It’s give back time

There was an interesting seminar on Wednesday at the Jerwood Space in London at which three private collectors made the case for philanthropy and for making matchless collections such as theirs open to local communities. They were Alan Grieve, founder of the Jerwood Foundation who opened the Jerwood Gallery in Hastings four years ago; Valeria Napoleone whose collection of the work of female artists was at the Graves Gallery in Sheffield for three months before opening tomorrow at Touchstones Rochdale till March; and Chris Ingram whose 450-piece accumulation of modern British art is mostly to be seen at the Lightbox in Woking, the 2004 Museum of the Year. It’s “give back time” said Ingram, who made his fortune from advertising. It’s “all about assisting regeneration of communities” said Grieve – shopkeepers around galleries and museums all benefit. It's about “thinking big and being bold” in bringing art to the community said Napoleone.

They are stirring sentiments, sadly not universal and especially not shared in some areas of local government around the country. A week ago one of the landmark Millennium lottery projects, the New Art Gallery Walsall, was the subject of a dramatic plea for support by its director in the face of the local authority’s decision to cut its grant to zero, and inevitable closure.

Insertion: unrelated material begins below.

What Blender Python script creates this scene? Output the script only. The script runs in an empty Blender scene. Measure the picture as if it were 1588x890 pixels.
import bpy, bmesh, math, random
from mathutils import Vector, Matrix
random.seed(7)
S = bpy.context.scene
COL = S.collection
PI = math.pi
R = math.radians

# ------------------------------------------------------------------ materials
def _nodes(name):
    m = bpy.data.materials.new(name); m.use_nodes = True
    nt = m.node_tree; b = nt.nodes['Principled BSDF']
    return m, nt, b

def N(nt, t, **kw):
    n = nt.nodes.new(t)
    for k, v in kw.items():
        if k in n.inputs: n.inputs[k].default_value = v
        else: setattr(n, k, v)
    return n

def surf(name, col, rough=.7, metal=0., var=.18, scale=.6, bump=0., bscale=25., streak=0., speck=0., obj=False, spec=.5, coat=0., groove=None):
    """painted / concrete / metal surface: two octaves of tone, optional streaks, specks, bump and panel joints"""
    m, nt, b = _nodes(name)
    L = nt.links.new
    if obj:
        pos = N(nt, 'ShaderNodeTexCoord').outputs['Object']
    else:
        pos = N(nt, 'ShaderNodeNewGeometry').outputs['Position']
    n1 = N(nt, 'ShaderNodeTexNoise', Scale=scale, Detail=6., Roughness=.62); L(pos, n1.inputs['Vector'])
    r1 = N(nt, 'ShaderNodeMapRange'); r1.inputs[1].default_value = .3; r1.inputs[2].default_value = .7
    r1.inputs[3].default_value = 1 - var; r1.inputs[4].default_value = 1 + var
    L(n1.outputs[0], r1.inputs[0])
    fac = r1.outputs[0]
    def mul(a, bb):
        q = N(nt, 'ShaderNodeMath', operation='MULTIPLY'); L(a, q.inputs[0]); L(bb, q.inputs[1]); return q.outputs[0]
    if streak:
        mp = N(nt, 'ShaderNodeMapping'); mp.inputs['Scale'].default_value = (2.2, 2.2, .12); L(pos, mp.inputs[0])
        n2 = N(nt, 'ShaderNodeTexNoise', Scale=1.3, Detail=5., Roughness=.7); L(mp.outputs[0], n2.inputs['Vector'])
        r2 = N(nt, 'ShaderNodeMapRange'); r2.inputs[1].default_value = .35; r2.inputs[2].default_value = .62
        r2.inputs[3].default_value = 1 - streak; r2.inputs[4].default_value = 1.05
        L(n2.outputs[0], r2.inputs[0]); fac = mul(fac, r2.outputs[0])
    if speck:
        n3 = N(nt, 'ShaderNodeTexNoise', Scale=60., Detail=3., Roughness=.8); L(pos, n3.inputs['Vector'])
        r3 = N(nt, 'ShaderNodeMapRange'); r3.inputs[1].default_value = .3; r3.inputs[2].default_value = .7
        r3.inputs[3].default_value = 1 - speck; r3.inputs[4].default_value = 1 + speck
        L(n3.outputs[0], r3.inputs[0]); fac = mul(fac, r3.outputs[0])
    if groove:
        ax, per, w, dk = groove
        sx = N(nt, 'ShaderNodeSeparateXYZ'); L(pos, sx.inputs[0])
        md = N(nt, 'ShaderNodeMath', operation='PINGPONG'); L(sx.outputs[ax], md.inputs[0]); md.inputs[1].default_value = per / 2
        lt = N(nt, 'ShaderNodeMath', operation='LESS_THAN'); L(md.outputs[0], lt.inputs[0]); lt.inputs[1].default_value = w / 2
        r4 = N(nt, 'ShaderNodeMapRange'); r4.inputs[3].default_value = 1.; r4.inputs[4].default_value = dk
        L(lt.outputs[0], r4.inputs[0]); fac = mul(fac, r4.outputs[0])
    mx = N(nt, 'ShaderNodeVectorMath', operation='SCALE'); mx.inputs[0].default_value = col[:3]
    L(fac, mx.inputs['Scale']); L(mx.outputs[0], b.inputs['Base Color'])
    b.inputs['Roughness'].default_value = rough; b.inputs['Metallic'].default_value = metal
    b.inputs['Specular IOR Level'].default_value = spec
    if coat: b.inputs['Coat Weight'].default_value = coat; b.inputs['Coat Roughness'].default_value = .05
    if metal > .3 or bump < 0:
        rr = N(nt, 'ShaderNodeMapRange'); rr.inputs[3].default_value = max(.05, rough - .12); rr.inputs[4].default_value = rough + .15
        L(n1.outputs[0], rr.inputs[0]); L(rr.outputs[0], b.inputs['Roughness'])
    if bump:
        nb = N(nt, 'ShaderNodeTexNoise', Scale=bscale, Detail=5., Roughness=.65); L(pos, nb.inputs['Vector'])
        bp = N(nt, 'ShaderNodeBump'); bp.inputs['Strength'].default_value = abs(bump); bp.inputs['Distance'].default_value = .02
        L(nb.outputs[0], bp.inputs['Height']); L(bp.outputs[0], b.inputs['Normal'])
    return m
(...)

AD:UK estimates that local arts finding in England and Wales will fall by 13% or £26m in the current financial year, even though most councils think the arts “deliver better public service outcomes”.

The councils say, of course, that they are being forced to take such insidious and counter-intuitive decisions by the government’s cutting of its subvention to local authorities. Culture minister Mike Hancock snipes back by saying councils are merely making “politically motivated cuts” – if that’s so, it says something about how high in the public reckoning the arts have risen in recent times.

Elsewhere the story is different, a different “give back time” at the Barbican. In a childish swipe at a George Osborne enthusiasm Mrs May has demanded back what's left of the £5.5m grant given by the Treasury to the Centre for Music that Simon Rattle called for, the best reason they could think of being that it wouldn’t give value for money. However, the Corporation of London, perhaps the richest local authority in the country, knows the value and is four-square behind the development , which goes ahead leaving central government looking petty and foolish.

Everyone is anxiously waiting to hear what comes out of next week’s Autumn Statement about local authority funding and what it might mean to more arts graht decisions, as if what Philip Hammond says is going to bring about a change in understanding about the importance of culture to we ordinary folk. The Arts Council’s outgoing chair tells us that funding now is all about partnerships – isn’t it time for central and local government to get together with Napoleone, Ingram and Grieve and the scores like them lifting spirits in Hastings, Woking, Sheffield and elsewhere around the regions to piece together a proper funding structure that sits outside this childish political squabbling?